SUPPLIED MATERIAL |
==================================================
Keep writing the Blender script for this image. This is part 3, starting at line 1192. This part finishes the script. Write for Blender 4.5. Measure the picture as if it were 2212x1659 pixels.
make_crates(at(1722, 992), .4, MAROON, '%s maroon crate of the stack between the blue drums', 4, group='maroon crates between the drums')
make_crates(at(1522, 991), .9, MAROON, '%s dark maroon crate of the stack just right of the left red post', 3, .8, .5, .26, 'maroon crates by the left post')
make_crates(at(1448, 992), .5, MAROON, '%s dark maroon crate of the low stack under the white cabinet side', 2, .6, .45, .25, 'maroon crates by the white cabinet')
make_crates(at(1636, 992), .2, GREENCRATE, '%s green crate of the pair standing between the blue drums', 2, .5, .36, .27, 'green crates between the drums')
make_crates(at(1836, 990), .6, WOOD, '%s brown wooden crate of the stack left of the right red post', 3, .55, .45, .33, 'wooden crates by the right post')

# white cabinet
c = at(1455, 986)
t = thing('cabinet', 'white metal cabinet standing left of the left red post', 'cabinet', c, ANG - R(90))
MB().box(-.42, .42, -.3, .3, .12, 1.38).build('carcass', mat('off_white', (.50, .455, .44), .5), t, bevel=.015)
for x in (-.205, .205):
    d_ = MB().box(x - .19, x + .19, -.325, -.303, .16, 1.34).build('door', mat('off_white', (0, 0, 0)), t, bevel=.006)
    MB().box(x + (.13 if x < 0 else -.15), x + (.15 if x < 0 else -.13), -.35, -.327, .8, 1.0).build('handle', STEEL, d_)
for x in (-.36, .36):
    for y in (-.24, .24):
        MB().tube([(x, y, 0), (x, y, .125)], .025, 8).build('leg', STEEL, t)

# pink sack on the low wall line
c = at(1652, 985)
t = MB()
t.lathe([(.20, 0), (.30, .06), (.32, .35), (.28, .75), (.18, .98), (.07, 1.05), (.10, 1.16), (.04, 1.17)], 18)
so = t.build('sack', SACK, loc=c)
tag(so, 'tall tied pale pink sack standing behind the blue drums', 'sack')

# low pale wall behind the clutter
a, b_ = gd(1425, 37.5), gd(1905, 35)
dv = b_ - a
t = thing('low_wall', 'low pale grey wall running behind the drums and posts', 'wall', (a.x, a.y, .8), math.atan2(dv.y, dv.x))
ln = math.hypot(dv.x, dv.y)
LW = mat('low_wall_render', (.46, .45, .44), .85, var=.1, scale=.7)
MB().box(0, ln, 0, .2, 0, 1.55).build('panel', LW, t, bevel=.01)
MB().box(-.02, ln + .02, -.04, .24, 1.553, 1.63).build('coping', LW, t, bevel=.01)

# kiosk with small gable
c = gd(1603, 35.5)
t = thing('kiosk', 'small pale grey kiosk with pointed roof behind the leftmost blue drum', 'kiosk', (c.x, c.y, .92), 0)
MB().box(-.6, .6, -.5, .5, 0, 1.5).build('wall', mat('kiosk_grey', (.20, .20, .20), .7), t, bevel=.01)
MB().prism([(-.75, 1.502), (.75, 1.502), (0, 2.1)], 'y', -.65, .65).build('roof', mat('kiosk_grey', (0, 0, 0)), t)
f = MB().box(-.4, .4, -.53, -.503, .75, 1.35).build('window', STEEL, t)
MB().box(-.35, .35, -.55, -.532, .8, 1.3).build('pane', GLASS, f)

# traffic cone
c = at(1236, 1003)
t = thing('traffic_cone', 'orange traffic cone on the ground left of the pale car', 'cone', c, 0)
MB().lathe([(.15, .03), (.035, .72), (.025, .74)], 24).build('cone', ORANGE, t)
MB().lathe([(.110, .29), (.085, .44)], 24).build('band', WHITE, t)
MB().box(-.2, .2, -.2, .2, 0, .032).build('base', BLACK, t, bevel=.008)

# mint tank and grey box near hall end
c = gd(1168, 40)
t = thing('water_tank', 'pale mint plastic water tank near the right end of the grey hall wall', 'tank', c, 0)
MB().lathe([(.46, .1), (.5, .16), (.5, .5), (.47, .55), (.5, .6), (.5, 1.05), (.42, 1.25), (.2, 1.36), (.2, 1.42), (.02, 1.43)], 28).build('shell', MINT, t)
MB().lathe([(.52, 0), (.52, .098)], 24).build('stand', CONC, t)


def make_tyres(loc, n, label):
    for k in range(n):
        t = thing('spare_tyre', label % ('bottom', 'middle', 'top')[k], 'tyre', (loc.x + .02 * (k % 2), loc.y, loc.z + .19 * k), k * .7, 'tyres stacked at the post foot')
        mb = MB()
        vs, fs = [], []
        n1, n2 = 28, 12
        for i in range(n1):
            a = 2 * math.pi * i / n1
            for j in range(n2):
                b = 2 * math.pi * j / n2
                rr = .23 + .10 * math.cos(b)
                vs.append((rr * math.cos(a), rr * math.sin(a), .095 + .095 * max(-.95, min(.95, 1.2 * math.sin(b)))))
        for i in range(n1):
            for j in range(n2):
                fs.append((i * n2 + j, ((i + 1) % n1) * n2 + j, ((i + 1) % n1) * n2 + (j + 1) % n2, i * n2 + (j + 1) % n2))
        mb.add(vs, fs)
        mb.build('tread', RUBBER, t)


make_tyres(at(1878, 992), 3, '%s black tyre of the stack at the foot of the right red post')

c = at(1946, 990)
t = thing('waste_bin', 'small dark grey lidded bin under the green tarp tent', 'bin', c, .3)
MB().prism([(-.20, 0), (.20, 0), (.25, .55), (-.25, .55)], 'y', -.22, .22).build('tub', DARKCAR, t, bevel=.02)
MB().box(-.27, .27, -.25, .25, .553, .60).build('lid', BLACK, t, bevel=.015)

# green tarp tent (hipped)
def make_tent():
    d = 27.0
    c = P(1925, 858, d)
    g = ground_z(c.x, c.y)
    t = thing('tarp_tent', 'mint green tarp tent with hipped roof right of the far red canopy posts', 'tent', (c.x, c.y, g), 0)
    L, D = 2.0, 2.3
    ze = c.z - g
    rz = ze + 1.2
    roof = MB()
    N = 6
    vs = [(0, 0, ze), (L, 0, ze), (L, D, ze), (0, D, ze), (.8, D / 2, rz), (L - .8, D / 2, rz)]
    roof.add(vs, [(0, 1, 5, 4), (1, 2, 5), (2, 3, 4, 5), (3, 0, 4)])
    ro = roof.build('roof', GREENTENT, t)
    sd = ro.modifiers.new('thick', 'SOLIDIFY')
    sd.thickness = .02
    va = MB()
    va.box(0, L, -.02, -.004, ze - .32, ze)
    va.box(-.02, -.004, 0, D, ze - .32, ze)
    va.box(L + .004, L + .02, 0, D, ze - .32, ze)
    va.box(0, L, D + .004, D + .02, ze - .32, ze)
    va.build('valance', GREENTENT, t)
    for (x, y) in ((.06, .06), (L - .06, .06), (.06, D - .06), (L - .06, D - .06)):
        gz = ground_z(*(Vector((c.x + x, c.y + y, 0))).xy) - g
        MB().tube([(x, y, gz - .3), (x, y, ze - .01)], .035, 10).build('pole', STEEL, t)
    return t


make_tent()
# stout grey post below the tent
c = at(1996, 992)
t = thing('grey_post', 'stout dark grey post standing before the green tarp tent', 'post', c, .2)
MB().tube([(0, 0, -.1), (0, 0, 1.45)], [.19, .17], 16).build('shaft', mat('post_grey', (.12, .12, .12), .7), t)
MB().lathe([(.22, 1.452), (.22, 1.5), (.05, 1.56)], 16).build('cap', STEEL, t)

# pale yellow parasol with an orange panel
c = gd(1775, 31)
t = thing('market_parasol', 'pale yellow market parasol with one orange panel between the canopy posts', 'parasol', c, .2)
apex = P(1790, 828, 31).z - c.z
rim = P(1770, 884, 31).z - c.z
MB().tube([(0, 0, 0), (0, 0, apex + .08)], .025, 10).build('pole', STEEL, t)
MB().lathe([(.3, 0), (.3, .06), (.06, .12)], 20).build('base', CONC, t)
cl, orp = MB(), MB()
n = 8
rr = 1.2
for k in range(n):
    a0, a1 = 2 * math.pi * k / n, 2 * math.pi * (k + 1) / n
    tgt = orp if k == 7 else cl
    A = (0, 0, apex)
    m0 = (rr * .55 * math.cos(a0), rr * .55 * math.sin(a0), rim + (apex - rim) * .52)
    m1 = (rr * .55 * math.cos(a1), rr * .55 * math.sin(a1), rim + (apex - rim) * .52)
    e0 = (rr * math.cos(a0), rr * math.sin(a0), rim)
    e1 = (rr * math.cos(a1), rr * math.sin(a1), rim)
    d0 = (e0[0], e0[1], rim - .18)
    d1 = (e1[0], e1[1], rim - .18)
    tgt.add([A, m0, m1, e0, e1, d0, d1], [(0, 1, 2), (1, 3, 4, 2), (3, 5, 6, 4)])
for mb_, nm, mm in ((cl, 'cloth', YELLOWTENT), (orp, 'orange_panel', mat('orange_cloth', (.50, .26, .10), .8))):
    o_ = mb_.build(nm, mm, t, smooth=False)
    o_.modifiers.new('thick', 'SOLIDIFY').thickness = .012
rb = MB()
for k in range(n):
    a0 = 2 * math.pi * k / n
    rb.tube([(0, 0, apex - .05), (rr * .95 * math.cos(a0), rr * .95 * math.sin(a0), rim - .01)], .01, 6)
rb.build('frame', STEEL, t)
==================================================
EXERCISE | Set down verbatim only the lines between the start of the data above and the line with "make_crates(at(1836, 990), .6, WOOD, '%s", both boundaries included.

PROBLEM SOLUTION |
Keep writing the Blender script for this image. This is part 3, starting at line 1192. This part finishes the script. Write for Blender 4.5. Measure the picture as if it were 2212x1659 pixels.
make_crates(at(1722, 992), .4, MAROON, '%s maroon crate of the stack between the blue drums', 4, group='maroon crates between the drums')
make_crates(at(1522, 991), .9, MAROON, '%s dark maroon crate of the stack just right of the left red post', 3, .8, .5, .26, 'maroon crates by the left post')
make_crates(at(1448, 992), .5, MAROON, '%s dark maroon crate of the low stack under the white cabinet side', 2, .6, .45, .25, 'maroon crates by the white cabinet')
make_crates(at(1636, 992), .2, GREENCRATE, '%s green crate of the pair standing between the blue drums', 2, .5, .36, .27, 'green crates between the drums')
make_crates(at(1836, 990), .6, WOOD, '%s brown wooden crate of the stack left of the right red post', 3, .55, .45, .33, 'wooden crates by the right post')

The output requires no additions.